§ YOUR GOAL: In full and without alteration, give the listing again.

§ SUPPLIED DATA:

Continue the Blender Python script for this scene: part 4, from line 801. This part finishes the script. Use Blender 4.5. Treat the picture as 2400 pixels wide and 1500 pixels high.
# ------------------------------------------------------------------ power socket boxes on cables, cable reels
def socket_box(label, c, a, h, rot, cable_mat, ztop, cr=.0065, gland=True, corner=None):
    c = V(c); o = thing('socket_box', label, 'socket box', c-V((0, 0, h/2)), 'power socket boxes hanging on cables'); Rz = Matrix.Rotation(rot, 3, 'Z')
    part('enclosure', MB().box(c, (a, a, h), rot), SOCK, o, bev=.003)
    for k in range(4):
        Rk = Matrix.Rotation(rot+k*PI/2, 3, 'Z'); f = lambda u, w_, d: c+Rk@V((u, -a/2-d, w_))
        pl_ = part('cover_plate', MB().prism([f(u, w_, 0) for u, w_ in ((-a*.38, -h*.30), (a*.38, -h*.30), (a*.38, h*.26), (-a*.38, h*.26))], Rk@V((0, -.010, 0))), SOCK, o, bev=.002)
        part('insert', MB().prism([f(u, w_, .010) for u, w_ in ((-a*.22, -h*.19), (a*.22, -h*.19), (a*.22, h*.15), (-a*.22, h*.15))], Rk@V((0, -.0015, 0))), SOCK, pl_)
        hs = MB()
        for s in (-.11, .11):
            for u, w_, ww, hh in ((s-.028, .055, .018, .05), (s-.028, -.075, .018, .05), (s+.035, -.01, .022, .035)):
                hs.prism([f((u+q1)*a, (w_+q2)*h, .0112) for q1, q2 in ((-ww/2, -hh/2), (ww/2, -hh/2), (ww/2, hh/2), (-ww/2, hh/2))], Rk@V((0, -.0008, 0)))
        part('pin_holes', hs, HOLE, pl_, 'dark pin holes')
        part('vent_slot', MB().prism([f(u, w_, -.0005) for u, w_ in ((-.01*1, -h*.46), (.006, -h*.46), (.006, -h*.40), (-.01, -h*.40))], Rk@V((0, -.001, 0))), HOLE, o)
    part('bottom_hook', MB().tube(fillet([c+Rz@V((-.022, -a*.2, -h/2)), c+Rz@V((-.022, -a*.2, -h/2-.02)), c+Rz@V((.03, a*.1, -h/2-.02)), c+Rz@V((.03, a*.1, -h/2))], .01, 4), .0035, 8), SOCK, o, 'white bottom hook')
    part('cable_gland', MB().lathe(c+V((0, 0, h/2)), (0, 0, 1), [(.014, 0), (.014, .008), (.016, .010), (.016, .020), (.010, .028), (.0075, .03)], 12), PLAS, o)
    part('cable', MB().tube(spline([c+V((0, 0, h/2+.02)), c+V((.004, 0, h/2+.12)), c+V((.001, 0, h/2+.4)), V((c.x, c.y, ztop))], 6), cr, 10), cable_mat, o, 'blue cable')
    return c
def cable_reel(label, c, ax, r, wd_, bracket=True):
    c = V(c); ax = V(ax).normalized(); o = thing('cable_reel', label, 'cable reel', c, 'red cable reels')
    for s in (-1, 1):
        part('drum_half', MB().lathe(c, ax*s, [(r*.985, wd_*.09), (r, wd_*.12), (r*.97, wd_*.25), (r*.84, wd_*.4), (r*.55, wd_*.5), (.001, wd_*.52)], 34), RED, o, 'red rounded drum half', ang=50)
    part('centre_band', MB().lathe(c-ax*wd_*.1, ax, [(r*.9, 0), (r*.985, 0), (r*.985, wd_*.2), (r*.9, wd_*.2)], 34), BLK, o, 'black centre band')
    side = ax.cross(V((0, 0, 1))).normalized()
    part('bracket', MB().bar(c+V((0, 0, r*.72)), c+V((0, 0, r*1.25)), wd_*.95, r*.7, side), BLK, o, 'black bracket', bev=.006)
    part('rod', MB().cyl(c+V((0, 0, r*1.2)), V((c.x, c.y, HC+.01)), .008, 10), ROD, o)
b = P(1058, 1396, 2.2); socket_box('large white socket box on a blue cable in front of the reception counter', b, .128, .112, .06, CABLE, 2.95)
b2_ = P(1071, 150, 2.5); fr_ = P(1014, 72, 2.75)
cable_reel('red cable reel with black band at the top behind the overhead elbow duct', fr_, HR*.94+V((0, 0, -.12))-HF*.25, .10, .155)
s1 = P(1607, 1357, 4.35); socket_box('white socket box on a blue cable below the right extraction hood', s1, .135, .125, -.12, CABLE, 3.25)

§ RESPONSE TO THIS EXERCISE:
Continue the Blender Python script for this scene: part 4, from line 801. This part finishes the script. Use Blender 4.5. Treat the picture as 2400 pixels wide and 1500 pixels high.
# ------------------------------------------------------------------ power socket boxes on cables, cable reels
def socket_box(label, c, a, h, rot, cable_mat, ztop, cr=.0065, gland=True, corner=None):
    c = V(c); o = thing('socket_box', label, 'socket box', c-V((0, 0, h/2)), 'power socket boxes hanging on cables'); Rz = Matrix.Rotation(rot, 3, 'Z')
    part('enclosure', MB().box(c, (a, a, h), rot), SOCK, o, bev=.003)
    for k in range(4):
        Rk = Matrix.Rotation(rot+k*PI/2, 3, 'Z'); f = lambda u, w_, d: c+Rk@V((u, -a/2-d, w_))
        pl_ = part('cover_plate', MB().prism([f(u, w_, 0) for u, w_ in ((-a*.38, -h*.30), (a*.38, -h*.30), (a*.38, h*.26), (-a*.38, h*.26))], Rk@V((0, -.010, 0))), SOCK, o, bev=.002)
        part('insert', MB().prism([f(u, w_, .010) for u, w_ in ((-a*.22, -h*.19), (a*.22, -h*.19), (a*.22, h*.15), (-a*.22, h*.15))], Rk@V((0, -.0015, 0))), SOCK, pl_)
        hs = MB()
        for s in (-.11, .11):
            for u, w_, ww, hh in ((s-.028, .055, .018, .05), (s-.028, -.075, .018, .05), (s+.035, -.01, .022, .035)):
                hs.prism([f((u+q1)*a, (w_+q2)*h, .0112) for q1, q2 in ((-ww/2, -hh/2), (ww/2, -hh/2), (ww/2, hh/2), (-ww/2, hh/2))], Rk@V((0, -.0008, 0)))
        part('pin_holes', hs, HOLE, pl_, 'dark pin holes')
        part('vent_slot', MB().prism([f(u, w_, -.0005) for u, w_ in ((-.01*1, -h*.46), (.006, -h*.46), (.006, -h*.40), (-.01, -h*.40))], Rk@V((0, -.001, 0))), HOLE, o)
    part('bottom_hook', MB().tube(fillet([c+Rz@V((-.022, -a*.2, -h/2)), c+Rz@V((-.022, -a*.2, -h/2-.02)), c+Rz@V((.03, a*.1, -h/2-.02)), c+Rz@V((.03, a*.1, -h/2))], .01, 4), .0035, 8), SOCK, o, 'white bottom hook')
    part('cable_gland', MB().lathe(c+V((0, 0, h/2)), (0, 0, 1), [(.014, 0), (.014, .008), (.016, .010), (.016, .020), (.010, .028), (.0075, .03)], 12), PLAS, o)
    part('cable', MB().tube(spline([c+V((0, 0, h/2+.02)), c+V((.004, 0, h/2+.12)), c+V((.001, 0, h/2+.4)), V((c.x, c.y, ztop))], 6), cr, 10), cable_mat, o, 'blue cable')
    return c
def cable_reel(label, c, ax, r, wd_, bracket=True):
    c = V(c); ax = V(ax).normalized(); o = thing('cable_reel', label, 'cable reel', c, 'red cable reels')
    for s in (-1, 1):
        part('drum_half', MB().lathe(c, ax*s, [(r*.985, wd_*.09), (r, wd_*.12), (r*.97, wd_*.25), (r*.84, wd_*.4), (r*.55, wd_*.5), (.001, wd_*.52)], 34), RED, o, 'red rounded drum half', ang=50)
    part('centre_band', MB().lathe(c-ax*wd_*.1, ax, [(r*.9, 0), (r*.985, 0), (r*.985, wd_*.2), (r*.9, wd_*.2)], 34), BLK, o, 'black centre band')
    side = ax.cross(V((0, 0, 1))).normalized()
    part('bracket', MB().bar(c+V((0, 0, r*.72)), c+V((0, 0, r*1.25)), wd_*.95, r*.7, side), BLK, o, 'black bracket', bev=.006)
    part('rod', MB().cyl(c+V((0, 0, r*1.2)), V((c.x, c.y, HC+.01)), .008, 10), ROD, o)
b = P(1058, 1396, 2.2); socket_box('large white socket box on a blue cable in front of the reception counter', b, .128, .112, .06, CABLE, 2.95)
b2_ = P(1071, 150, 2.5); fr_ = P(1014, 72, 2.75)
cable_reel('red cable reel with black band at the top behind the overhead elbow duct', fr_, HR*.94+V((0, 0, -.12))-HF*.25, .10, .155)
s1 = P(1607, 1357, 4.35); socket_box('white socket box on a blue cable below the right extraction hood', s1, .135, .125, -.12, CABLE, 3.25)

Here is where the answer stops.